During the three months that ended Dec. 31, IGC reported a GAAP net income of $310,892 and a GAAP EPS of $0.01 per share, as contrasted with a consolidated net loss of $1,901,375 and a GAAP EPS loss of $0.09 for the same three-month period of 2011. The substantial earnings shift is due to four factors: a significant cut in SG&A as the company aligns its resources for mining and trading; redeployment of construction equipment for mining; a marked decrease in high interest loans and liability; and a rise in iron ore trading revenue as well as revenue associated with the closure of a construction contract. As IGC beneficiates iron ore by converting low-grade iron ore to high-grade iron ore – in an environment where iron prices are trending higher – the arbitrage between low- and high-grade iron ore will increase and drive the company’s margins and earnings higher.
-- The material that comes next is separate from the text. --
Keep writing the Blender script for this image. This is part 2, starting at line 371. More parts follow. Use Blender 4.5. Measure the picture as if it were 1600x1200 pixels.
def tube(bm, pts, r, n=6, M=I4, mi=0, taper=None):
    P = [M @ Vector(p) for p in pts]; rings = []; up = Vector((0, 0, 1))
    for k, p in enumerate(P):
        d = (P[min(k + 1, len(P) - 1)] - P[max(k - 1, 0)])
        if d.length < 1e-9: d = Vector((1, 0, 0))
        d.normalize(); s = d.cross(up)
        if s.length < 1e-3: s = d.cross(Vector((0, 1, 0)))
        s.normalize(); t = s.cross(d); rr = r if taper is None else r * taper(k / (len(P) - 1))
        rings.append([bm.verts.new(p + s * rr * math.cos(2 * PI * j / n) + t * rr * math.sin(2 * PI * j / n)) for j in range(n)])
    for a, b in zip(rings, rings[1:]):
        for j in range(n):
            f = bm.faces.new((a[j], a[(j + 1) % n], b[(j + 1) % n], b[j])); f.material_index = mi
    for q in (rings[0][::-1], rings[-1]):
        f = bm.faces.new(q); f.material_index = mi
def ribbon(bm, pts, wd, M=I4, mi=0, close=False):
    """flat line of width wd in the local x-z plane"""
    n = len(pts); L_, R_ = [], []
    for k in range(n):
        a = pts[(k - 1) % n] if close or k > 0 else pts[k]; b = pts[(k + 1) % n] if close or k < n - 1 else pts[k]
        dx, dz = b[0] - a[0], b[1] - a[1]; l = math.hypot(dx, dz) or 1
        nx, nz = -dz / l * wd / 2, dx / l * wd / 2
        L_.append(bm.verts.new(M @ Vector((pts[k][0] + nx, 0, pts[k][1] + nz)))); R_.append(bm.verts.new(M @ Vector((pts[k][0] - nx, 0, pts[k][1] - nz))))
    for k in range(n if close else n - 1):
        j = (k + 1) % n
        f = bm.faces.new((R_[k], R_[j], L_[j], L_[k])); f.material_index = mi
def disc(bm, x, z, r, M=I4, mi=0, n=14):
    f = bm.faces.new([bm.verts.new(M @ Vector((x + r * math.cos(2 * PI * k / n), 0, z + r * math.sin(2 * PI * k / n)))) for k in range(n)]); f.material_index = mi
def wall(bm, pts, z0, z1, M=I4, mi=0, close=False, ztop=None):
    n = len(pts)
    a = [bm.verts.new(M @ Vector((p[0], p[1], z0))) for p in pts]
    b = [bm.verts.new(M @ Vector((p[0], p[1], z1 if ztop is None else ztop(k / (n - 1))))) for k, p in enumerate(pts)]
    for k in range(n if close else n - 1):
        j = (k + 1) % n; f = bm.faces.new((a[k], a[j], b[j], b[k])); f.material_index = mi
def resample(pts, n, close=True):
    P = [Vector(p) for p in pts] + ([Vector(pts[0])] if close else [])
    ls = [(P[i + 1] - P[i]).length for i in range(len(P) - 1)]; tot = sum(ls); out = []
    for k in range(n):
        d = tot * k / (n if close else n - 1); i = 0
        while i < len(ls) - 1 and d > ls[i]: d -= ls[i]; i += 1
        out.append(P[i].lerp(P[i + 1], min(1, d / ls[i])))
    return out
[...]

IGC has put a great deal of energy into aligning its resources and integrating its mining business, and the company predicts that, based on current iron ore pricing trends, its next fiscal year will be profitable.

IGC’s selling, general, and administrative expenses for the period ending Dec. 31 were $153,789, as compared with $968,890 for the same period in 2011. The company has significantly cut employees and overheads and eliminated recurring contracts associated with construction activity.

IGC’s cash and cash equivalents, along with restricted cash, was around $2.1 million for the period ending Dec. 31. The company’s stockholders’ equity was around $15.6 million as of Dec. 31, as compared with around $15.8 million for the period ending March 31, 2012.

The company’s total reported assets were around $21.4 million as of Dec. 31, compared with around $25.3 million as of March 30, 2012.

“We are now filling orders from our Chinese customers through our trading operations,” said Mukunda. “We expect to increase this activity as we expand our suppliers beyond India and China. In the future, the lower margin trading business is expected to transition to higher margins as we supply high-grade iron ore from our beneficiation plants. As reported in Bloomberg, in September 2012 China approved $158 billion for infrastructure as part of a stimulus plan that is expected to boost the demand for commodities. Iron ore prices have started to recover from their lows of $86 per ton in September 2012 to around $125 per ton. We have about $500 million of iron ore deposits, four mine sites, and three beneficiation plants. Our short term strategy is three-pronged: 1) Start supplying high grade iron ore from our beneficiation plants; 2) Expand the supply chain for raw materials beyond India and China; and 3) Actively look at consolidating more mines in the Inner Mongolia region that can be accretive to the company.”